C’est faire preuve de discrimination entre les jeunes chômeurs d’un même pays qui éprouvent quotidiennement des difficultés pour trouver un emploi. Le seul objectif sous-jacent de cet office était de capter le maximum de jeunes à travers un miroir aux alouettes. Mais l’arnaque n’est pas passée et les jeunes des banlieues ont tourné massivement le dos à Abdoulaye Wade, lequel n’a pas réussi à matérialiser sa fameuse phrase électoraliste : « que ceux qui n’ont pas de travail lèvent les mains ! ». Ainsi jusqu’au moment où il perdait le pouvoir, jamais Abdoulaye Wade n’aura réussi juguler l’accroissement exponentiel du chômage. Et l’échec dans le domaine de la promotion de l’emploi a été une des principales causes qui lui ont fait perdre le pouvoir.
Conséquence : son successeur à la tête de l’Etat a fait de ladite question son cheval de bataille pour conquérir les suffrages des citoyens. La promesse de création de 500 mille emplois, bien qu’utopique, lui a fait gagner beaucoup de voix. Mais après presque deux ans de magistère, le président Macky Sall se heurte à la dure réalité de l’exercice du pouvoir. Même pas 20 000 emplois sur 300 mille (chiffre nouvellement indexé sur le mandat de cinq ans) promis. Les structures qui promeuvent l’emploi existent toujours mais ce qui manque, c’est une politique d’emploi bien pensée, rationalisée et coordonnée avec le secteur privé, principal pourvoyeur d’emplois. Le Fonds de garantie des investissements prioritaires (Fongip) et le Fonds souverain des investissements stratégiques (Fonsis), créés pour favoriser l’emploi, n’ont pas encore connu un véritable envol.
Au cours du premier forum national sur la compétitivité de l’économie sénégalaise, Mabousso Thiam, directeur général de l’Adepme, avait déploré le trop-plein d’institutions doublons. Il déclarait que « ces doublons ont des conséquences et dupliquent les charges des ressources publiques. » Comme s’il avait balisé la voie au président de la République, ce dernier a décidé, lors du conseil présidentiel sur la Stratégie nationale de développement économique et social, de supprimer l’Anej, le Fnpj, l’Anama (Agence nationale pour les marchands ambulants) et l’Ageb pour rationaliser la politique d’emploi et, simultanément, réduire les charges de fonctionnement afférentes. Cette décision du chef de l’Etat est agréée par la quasi-totalité des Sénégalais qui ont toujours considéré cette pléthore d’agences comme des structures de propagande politicienne pour exploiter la désespérance des jeunes chômeurs exténués par la recherche constante d’emplois. Cela dit, il ne s’agira pas de faire avec la nouvelle grande agence d’emploi des jeunes un ersatz des structures supprimées mais un vrai instrument de lutte contre le chômage ambiant.
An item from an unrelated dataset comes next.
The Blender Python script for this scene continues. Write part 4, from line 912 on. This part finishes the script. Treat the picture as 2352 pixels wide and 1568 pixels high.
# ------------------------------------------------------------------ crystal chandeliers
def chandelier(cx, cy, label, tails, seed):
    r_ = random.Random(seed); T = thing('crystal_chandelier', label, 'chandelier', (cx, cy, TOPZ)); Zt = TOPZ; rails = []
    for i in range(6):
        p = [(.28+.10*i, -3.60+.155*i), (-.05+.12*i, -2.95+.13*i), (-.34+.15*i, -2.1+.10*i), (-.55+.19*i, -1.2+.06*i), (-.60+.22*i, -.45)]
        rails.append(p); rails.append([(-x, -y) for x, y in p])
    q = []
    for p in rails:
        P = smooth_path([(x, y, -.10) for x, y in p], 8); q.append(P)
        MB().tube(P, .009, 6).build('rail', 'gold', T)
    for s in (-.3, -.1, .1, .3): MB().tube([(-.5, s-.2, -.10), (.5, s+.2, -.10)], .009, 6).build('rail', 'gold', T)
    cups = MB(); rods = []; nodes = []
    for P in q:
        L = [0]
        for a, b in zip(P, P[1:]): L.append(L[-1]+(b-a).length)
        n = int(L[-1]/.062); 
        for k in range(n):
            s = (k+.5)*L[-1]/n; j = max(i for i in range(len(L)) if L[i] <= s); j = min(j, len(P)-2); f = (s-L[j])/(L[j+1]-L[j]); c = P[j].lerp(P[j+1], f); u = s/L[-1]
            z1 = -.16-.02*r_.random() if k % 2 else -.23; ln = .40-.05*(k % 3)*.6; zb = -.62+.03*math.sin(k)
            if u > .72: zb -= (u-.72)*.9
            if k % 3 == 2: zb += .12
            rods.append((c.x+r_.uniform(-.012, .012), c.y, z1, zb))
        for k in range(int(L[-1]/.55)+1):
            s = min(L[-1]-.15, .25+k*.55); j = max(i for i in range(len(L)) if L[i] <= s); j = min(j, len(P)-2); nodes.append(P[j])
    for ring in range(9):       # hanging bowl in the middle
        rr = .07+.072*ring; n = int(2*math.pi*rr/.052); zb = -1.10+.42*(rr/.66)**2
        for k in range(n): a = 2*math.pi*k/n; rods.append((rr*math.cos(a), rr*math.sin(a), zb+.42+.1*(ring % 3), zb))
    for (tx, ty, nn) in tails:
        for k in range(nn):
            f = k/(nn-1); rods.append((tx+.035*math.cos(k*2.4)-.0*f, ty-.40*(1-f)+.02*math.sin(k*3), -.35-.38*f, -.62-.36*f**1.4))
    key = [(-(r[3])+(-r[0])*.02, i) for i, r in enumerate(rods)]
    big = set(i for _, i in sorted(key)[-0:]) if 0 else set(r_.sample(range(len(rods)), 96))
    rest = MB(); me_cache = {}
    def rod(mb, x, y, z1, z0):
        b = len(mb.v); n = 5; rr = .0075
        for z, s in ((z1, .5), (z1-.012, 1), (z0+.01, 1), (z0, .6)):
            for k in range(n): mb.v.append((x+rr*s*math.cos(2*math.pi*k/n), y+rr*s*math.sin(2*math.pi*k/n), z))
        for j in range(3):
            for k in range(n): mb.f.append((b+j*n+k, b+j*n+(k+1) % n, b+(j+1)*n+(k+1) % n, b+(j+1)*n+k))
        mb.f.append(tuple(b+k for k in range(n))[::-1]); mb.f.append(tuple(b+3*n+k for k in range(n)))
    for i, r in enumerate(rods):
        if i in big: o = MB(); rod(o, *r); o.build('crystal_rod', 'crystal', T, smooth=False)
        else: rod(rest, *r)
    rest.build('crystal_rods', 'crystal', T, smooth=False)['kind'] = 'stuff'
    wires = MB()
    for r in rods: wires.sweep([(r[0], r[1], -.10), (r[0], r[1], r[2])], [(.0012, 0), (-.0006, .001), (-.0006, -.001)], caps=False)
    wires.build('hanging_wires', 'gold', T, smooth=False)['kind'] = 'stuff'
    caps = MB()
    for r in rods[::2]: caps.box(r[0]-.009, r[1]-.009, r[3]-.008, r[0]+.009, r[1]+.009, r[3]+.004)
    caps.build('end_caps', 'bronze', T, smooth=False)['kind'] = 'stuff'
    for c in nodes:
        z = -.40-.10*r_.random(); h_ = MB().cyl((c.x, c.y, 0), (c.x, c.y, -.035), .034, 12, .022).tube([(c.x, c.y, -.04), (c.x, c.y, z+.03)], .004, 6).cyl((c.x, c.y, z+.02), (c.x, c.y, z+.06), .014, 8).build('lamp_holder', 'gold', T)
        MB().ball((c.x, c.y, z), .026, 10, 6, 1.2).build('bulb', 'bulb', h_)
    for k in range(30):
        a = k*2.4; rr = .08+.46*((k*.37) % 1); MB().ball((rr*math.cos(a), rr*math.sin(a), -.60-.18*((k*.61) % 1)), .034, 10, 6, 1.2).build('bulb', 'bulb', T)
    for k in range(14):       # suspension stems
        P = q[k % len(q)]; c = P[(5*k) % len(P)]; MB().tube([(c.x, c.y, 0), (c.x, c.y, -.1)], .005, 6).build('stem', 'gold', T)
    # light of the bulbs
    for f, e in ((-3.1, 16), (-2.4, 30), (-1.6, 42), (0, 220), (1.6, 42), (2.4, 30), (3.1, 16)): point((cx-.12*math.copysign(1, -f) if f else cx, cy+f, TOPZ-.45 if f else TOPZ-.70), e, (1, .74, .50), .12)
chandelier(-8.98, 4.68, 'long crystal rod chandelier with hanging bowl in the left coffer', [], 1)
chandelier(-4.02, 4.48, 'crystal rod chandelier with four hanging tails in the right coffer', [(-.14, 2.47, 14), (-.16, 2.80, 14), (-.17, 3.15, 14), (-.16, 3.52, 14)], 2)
Macky ou l’image d’un distributeur automatique
Toutefois, certains signes de gabegie notés dans le comportement du chef de l’Etat jurent avec une volonté réelle de réduire le taux du chômage. En tournée aux Etats-Unis, en septembre 2013, le président avait alloué, dans le cadre du fonds d'aide à l’investissement des Sénégalais de l’extérieur (Faise), 240 millions aux femmes émigrées sénégalaises du pays de l’Oncle Sam. Au mois de novembre dernier, le président Macky Sall a offert 100 millions à ses militants en France avant d’en rajouter 80 millions de FCA lors de sa visite de décembre. Lors des conseils des ministres décentralisés tenus à Kolda et à Tamba, le généreux président a offert des dizaines de millions aux religieux qui ont fini par se donner en spectacle lors du partage.
Pour le projet Sénégal émergent (Pse) 2,5 milliards ont été octroyés par le président de la République à un cabinet international « Disso » qui, in fine, n’a pas pu produire un rapport de qualité. Lors de l’anniversaire de l’Apr, 700 millions ont été déboursés pour l’organisation. Tout cet argent dépensé dans des futilités aurait pu servir à financer des milliers de micro-projets. Tout cela pour dire quoi ? Que si le président de la République veut rompre avec l’image d’un Abdoulaye Wade distributeur automatique de billets de banque craquants neufs et promouvoir véritablement l’emploi des jeunes ou des femmes, son comportement de chef de l’Etat, initiateur d’une politique d’emploi, ne doit pas consister à distribuer des centaines de millions en veux-tu en voilà à des citoyens sénégalais sur la base de leur marquage politique. Mais plutôt d’utiliser ces sommes pour créer des petits projets générateurs d’emplois.